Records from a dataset
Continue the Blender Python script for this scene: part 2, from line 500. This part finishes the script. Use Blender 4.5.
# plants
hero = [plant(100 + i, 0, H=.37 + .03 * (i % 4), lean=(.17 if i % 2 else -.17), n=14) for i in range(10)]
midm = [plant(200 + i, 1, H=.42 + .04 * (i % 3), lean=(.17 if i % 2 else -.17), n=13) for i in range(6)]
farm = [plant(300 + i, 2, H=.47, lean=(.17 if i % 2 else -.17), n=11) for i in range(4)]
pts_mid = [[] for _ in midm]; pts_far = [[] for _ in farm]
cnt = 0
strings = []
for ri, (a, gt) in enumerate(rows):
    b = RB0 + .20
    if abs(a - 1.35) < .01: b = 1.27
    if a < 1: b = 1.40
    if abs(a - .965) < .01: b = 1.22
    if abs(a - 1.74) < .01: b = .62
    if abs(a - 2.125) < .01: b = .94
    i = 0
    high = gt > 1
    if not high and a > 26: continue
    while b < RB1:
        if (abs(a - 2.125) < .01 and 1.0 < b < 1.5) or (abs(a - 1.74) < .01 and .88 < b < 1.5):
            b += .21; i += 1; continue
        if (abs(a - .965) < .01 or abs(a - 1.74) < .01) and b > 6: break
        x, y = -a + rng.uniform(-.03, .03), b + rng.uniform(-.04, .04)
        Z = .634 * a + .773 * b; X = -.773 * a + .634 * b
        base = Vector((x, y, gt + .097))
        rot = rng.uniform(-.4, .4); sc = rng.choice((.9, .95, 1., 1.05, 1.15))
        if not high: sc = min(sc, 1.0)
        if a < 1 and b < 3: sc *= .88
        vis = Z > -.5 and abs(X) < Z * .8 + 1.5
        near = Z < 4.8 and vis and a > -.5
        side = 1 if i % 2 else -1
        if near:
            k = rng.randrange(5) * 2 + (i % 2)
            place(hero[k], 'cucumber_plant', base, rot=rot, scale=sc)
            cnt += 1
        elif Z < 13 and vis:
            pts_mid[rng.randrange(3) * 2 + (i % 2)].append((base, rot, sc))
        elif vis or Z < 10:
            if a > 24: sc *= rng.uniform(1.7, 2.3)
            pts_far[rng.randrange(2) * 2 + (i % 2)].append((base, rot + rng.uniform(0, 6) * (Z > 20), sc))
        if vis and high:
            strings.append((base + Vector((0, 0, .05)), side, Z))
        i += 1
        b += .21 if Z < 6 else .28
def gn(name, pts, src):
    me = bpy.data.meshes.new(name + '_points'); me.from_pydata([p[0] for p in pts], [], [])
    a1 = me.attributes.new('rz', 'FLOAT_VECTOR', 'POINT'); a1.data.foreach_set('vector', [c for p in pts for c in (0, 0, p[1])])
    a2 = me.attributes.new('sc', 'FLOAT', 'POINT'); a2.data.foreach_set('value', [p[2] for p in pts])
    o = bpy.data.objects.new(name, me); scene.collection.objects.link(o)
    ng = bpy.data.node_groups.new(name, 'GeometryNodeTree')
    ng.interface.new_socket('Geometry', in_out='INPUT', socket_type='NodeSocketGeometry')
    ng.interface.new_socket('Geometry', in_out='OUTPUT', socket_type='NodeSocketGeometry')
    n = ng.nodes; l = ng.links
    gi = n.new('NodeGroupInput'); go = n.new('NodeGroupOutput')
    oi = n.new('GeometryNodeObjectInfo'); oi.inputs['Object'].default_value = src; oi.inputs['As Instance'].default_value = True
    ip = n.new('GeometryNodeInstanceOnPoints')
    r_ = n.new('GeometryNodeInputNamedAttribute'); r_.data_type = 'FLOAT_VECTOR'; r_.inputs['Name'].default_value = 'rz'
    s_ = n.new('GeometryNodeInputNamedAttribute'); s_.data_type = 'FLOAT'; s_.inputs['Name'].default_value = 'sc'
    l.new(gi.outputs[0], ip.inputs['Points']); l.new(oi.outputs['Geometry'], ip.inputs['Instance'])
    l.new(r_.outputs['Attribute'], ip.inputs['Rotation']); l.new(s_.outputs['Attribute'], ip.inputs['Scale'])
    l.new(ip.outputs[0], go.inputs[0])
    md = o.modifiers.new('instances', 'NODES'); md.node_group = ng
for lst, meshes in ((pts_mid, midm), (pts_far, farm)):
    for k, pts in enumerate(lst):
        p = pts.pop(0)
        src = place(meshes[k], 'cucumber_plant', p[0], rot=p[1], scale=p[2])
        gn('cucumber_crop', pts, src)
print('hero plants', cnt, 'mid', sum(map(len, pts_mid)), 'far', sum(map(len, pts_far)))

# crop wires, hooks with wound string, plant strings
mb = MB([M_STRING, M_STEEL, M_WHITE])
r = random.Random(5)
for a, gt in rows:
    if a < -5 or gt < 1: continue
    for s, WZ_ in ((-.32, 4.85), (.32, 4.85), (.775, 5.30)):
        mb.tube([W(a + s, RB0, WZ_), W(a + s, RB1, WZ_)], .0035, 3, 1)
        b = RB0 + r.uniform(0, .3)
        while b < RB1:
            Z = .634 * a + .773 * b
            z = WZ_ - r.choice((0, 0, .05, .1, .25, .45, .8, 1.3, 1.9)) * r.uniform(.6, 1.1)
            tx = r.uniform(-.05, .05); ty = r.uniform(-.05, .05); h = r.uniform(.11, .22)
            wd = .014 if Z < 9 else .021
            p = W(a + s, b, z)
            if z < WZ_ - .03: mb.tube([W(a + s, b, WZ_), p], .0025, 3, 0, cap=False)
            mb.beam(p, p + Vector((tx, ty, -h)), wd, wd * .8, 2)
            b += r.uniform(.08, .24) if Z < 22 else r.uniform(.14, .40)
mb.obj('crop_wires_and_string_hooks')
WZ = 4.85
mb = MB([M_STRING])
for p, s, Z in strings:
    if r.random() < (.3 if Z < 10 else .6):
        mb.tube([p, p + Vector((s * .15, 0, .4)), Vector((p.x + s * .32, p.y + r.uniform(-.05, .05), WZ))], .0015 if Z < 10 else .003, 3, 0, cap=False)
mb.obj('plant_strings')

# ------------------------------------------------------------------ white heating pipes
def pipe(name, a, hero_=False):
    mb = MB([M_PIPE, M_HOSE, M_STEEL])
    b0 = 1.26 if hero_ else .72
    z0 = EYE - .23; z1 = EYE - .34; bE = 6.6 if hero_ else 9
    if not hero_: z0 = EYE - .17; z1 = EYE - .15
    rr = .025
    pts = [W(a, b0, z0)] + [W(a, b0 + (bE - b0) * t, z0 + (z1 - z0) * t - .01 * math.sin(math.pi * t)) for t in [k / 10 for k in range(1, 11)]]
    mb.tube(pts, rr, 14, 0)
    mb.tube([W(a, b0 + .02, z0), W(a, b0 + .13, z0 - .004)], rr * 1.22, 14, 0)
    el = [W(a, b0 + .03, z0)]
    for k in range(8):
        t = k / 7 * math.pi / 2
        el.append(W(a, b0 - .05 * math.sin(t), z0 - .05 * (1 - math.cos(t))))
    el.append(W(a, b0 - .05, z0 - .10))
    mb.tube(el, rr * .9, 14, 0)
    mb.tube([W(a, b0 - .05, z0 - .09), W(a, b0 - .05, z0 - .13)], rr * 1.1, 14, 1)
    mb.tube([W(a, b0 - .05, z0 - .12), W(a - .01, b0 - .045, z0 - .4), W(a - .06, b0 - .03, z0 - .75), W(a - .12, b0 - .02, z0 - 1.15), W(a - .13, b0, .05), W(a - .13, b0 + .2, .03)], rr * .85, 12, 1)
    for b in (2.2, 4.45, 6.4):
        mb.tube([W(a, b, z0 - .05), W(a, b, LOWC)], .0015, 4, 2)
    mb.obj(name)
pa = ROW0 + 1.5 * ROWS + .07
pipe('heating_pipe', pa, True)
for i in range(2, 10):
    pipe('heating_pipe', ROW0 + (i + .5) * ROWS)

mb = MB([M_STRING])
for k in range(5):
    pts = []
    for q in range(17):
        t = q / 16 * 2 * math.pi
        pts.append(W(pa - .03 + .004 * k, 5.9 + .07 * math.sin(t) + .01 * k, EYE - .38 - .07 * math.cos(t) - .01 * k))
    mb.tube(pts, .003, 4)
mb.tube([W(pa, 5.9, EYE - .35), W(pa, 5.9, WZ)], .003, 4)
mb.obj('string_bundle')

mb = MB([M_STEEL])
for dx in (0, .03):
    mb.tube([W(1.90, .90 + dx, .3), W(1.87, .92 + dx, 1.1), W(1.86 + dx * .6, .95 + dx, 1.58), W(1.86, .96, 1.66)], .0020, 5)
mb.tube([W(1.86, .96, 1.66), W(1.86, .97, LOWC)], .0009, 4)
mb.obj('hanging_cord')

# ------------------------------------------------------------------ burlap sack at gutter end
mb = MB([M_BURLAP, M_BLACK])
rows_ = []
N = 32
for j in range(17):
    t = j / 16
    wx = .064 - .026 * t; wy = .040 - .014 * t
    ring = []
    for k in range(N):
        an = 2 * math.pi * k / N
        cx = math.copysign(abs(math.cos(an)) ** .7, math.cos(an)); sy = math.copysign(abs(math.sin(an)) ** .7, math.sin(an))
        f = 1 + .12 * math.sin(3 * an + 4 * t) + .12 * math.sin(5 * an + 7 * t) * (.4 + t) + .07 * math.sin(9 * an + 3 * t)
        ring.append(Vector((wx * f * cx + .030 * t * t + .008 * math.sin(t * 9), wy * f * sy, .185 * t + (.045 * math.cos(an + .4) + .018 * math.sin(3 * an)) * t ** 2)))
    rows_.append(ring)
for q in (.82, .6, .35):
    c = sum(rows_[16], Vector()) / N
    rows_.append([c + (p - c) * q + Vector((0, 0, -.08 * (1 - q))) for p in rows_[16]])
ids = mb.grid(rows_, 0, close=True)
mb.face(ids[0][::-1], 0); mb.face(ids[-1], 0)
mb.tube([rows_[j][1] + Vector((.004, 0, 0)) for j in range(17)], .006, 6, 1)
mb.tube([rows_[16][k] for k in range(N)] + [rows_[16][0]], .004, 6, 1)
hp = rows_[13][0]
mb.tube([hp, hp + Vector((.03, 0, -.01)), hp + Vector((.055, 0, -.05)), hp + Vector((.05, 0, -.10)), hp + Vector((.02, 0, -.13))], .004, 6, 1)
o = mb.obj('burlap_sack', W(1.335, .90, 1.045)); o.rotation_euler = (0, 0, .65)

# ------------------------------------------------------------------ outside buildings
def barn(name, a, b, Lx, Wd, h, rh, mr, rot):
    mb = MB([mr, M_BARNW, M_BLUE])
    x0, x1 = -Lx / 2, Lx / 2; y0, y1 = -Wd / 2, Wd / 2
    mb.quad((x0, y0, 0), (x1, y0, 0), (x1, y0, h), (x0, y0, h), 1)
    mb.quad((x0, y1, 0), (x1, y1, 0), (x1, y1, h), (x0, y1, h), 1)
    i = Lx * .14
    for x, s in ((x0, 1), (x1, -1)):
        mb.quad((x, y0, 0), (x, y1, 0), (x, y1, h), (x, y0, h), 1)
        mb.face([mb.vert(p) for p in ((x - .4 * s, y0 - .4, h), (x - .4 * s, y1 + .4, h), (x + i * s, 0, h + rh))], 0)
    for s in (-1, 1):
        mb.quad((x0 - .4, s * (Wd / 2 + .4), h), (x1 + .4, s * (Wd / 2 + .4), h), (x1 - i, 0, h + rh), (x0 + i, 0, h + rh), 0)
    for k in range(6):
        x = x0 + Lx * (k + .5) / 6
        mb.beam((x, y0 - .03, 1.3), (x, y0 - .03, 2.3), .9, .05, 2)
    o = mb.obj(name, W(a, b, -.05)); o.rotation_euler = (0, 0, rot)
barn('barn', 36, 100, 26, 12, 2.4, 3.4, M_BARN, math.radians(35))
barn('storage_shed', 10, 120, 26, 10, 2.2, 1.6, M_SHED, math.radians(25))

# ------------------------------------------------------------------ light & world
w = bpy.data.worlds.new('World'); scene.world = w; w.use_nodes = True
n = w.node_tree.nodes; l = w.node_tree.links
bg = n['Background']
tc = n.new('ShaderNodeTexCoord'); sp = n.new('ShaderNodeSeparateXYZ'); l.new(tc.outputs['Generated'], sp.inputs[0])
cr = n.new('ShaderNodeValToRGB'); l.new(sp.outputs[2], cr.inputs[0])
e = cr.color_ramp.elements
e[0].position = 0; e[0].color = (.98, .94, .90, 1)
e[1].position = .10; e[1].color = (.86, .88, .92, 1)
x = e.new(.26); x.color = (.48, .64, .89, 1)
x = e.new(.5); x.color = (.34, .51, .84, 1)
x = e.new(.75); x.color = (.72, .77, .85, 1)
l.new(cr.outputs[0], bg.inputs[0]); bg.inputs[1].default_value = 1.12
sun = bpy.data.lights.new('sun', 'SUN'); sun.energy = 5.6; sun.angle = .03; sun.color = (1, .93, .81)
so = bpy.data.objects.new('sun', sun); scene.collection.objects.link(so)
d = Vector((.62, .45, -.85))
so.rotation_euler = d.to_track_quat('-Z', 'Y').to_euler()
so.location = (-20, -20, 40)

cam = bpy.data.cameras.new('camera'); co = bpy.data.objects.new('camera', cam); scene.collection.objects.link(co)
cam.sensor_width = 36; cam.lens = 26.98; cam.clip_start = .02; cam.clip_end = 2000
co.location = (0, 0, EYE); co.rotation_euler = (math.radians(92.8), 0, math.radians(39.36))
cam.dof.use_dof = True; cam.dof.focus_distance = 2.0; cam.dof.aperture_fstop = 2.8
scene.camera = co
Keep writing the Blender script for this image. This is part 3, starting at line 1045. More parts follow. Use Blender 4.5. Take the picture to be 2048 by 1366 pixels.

## What is asked
Return all lines of the material above in which the word "script" occurs.

## Right answer
Continue the Blender Python script for this scene: part 2, from line 500. This part finishes the script. Use Blender 4.5.
Keep writing the Blender script for this image. This is part 3, starting at line 1045. More parts follow. Use Blender 4.5. Take the picture to be 2048 by 1366 pixels.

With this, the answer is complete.